§ **Source data**:
- - - -

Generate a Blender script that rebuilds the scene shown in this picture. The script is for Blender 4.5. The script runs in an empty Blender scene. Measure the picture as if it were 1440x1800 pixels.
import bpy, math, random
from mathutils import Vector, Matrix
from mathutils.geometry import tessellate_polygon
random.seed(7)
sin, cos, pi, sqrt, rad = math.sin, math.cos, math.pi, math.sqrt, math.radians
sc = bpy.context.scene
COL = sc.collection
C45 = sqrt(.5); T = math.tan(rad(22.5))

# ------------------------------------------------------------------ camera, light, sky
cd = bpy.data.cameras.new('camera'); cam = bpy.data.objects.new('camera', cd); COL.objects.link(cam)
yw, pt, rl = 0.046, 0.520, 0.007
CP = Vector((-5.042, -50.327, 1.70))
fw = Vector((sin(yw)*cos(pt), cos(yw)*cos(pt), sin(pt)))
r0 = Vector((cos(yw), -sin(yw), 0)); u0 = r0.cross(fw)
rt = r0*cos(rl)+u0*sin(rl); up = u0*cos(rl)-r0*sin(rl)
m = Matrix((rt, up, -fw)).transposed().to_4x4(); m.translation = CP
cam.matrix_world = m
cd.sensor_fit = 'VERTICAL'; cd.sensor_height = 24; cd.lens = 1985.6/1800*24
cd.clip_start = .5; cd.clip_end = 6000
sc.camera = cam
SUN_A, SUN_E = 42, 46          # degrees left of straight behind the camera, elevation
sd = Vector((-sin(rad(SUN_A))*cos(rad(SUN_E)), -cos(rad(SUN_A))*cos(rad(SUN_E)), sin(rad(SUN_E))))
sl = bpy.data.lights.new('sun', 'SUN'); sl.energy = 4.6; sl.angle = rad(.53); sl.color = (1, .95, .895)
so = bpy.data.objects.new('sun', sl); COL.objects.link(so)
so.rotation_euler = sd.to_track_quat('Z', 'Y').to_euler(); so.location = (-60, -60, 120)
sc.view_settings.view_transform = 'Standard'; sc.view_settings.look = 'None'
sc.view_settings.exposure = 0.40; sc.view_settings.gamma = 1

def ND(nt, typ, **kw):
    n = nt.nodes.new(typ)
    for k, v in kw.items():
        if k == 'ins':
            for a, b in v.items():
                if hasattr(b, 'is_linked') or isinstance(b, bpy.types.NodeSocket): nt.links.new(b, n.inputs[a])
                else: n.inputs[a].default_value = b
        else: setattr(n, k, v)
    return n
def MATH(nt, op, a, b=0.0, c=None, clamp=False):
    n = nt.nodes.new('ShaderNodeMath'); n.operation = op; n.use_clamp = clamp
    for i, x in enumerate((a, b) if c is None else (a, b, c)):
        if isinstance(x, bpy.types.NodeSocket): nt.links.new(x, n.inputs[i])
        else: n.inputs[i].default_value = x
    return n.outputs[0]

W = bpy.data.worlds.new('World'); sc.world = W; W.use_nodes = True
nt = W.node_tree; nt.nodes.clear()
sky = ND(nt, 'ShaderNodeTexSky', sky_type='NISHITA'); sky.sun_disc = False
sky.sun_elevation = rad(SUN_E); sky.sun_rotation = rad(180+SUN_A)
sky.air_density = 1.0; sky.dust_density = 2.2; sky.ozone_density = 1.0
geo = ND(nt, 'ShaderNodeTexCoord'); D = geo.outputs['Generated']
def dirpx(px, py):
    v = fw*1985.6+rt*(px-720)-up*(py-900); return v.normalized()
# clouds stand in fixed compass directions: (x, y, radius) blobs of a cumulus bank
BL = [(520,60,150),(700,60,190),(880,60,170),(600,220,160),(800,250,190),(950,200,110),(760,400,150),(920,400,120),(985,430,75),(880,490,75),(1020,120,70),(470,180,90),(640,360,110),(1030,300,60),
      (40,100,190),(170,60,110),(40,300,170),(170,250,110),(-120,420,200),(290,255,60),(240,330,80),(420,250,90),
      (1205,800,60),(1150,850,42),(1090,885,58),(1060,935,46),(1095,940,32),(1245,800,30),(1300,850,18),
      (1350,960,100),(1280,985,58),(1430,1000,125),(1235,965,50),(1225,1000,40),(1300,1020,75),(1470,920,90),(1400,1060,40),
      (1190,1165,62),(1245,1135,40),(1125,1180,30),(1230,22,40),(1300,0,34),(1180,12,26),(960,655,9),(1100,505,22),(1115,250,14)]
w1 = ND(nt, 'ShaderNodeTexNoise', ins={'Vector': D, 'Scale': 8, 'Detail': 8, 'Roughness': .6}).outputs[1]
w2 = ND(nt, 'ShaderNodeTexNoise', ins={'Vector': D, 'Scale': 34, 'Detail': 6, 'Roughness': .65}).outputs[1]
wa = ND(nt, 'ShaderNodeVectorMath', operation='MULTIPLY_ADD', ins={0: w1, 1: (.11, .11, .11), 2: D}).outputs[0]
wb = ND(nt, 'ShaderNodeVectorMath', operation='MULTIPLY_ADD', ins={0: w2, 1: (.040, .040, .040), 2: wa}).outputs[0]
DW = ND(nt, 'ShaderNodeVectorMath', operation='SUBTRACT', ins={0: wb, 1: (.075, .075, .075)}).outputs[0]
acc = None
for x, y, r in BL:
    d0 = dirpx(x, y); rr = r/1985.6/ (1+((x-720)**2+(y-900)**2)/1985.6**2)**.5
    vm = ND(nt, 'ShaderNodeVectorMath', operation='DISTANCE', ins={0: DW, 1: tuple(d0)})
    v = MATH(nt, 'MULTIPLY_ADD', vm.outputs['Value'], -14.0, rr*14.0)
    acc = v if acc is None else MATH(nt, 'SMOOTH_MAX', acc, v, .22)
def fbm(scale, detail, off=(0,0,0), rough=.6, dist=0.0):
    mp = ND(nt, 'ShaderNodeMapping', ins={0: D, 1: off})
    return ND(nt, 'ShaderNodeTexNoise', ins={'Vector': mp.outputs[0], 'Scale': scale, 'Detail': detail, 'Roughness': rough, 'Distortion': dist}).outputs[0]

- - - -

§ **Challenge**: Up to and including the line with "C45 = sqrt(.5); T = math.tan(rad(22.5))", repeat the data exactly, starting from its first line; nothing else belongs in the response.

§ **The reply**:
Generate a Blender script that rebuilds the scene shown in this picture. The script is for Blender 4.5. The script runs in an empty Blender scene. Measure the picture as if it were 1440x1800 pixels.
import bpy, math, random
from mathutils import Vector, Matrix
from mathutils.geometry import tessellate_polygon
random.seed(7)
sin, cos, pi, sqrt, rad = math.sin, math.cos, math.pi, math.sqrt, math.radians
sc = bpy.context.scene
COL = sc.collection
C45 = sqrt(.5); T = math.tan(rad(22.5))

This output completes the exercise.